The previous electronic system was complicated, non-modular and prone to water damage. There was a need to upgrade the system with a better packaging, modular electronics and use of advanced micro-controller like the ESP-32. In order to do this an PCB for he ESP32 was used along with the input and output sensors. The ESP32 requires 5, therefore a 7805 voltage regulator was used. The electronics along with the SPMS was enlosed in an ABS enclosure to protect it from water and make it durable.

Code

int cycle;
int timer;
int pump = 26;
int motor = 27;
#define IR 34
bool irval = 0;
#define on LOW
#define off HIGH


void hup()
{
  irval = digitalRead(IR);
  Serial.println("down");
  while(irval == LOW)
  {
    digitalWrite(motor, on);
    delay(200);
    irval = digitalRead(IR);
  }
  digitalWrite(motor, off);
}

void hdown()
{
  irval = digitalRead(IR);
  Serial.println("up");
  while(irval == HIGH)
  {
    digitalWrite(motor, on);
    delay(200);
    irval = digitalRead(IR);
  }
  digitalWrite(motor, off);
}

void fill_water()
{
  Serial.println("Fill water");
  digitalWrite(pump, on);
  delay(50*1000);
  digitalWrite(pump, off);
}

void setup()
{
  Serial.begin(9600);

  pinMode(pump, OUTPUT);
  pinMode(motor, OUTPUT);
  pinMode(IR, INPUT);
  irval = digitalRead(IR);

  //*********************Test*****************************
  hup();
  digitalWrite(pump, on);
  delay(2000);
  digitalWrite(pump, off);
  hdown();
  delay(3000);
  Serial.println("Test complete");
  
  //******************Begin cycle**************************
  hup(); //Get system ready to fill water

  //Soaking
  fill_water();
  Serial.println("Undistured for 2 hours"); 
  delay(2*60*60*1000);//undistured for 2 hours
  
  //Draining
  hdown();
  Serial.println("Drain for 5 minutes"); 
  delay(5*60*1000);
  hup();

  //Start repetetive cycles

  for(cycle = 1; cycle <25; cycle++)
  {
    Serial.print("Cycle  ");
    Serial.print(cycle);
    Serial.println(" begins");

    //Undisturbed for 15 minutes
    delay(15*60*1000);
    //Rotate 180 deg
    hdown();
    //Undisturbed for 15 minutes
    delay(15*60*1000);
    //Rotate 180 deg
    hup();
    //Undisturbed for 15 minutes
    delay(15*60*1000);
    //Rotate 180 deg
    hdown();
    //Undisturbed for 15 minutes
    delay(15*60*1000);
    //Rotate 180 deg
    hup();

    //Flood the system with water
    fill_water();
  }
  Serial.println("Cycles complete!");  
}

void loop()
{
  
}

Trials conducted on the grocubator

Three trials were conducted post the upgradtion.

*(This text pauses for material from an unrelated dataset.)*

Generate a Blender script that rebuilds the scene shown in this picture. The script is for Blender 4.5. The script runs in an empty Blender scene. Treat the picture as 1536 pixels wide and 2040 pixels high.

  1. The first trial was conducted with 250 g of legume seeds were added to the apparatus and trial was conducted. On completion of trial the legumes sprouted properly with no odor and clean water was left behind. Additionally, the vessel got stuck in the middle of the cycles and needed a slight help in rotation.
  2. Based on the first trial it was suspected that the low weight of the contents was the reason for the cycle to gave stopped. Therefore, the next trial was conducted with 2kg sand to test the rotation. During this trial it was found that system rotated in the desired way with no problems .
  3. The third trial was conducted for the agricultural department in order to be used as a feed for the goats. 2 kg of legumes were added to the system. Initially there was some leakage which was fixed by simply adjusting the water tray below. The trial went on for about 1.5 days. In the end the sprouts were obtained as desired. The water in the tray below turned brown and had a mucilage layer on top and the sprouts had a little pungent odor.

2. Maintenance of the egg incubator

The egg incubator is a device used to incubate chicken eggs in order to get chicks out of them. The incubator achieves this by replicating the conditions a chicken creates for her eggs during their hatching. This can be done by optimizing the temperature, humidity and the turning motion for them to hatch. There has been an egg incubator in the campus not functioning. This egg incubator was studied and fixed by replacing the necessary parts and rewiring the setup.

The incubator uses a RD150 poultry controller. This controller is capable of sensing the temperature and humidity using a generic and readilly available DHT22 sensor. These parameters are controlled by inbuilt relays. The temperature levels are maintained by heating up an AC heater within the chamber or switching it off . To modify the humidity it also has provisions to switch on and of the humidification system. In this case, it is a honeycomb structured cooling pad that increases the humidity by evaporating water. The humidity is indirectly controlled by turning on and off a AC solenoid valve that supplies water to the cooling pads. This system is continuously ventilated using a fan to maintain circulation of air. The egg incubator along with this has a motor that shakes the eggs by rotating an egg tray 40-50 deg about it’s axis.

On studying the system properly the system was cleaned, rewired to make the connections strong and a missing solenoid valve used to regulated the humidity was connected to the system. On connecting the solenoid a test run was taken by setting temperature and humidity in the controller. The heater worked and heated up and the solenoid was switched on to supply water in order to increase the humidity.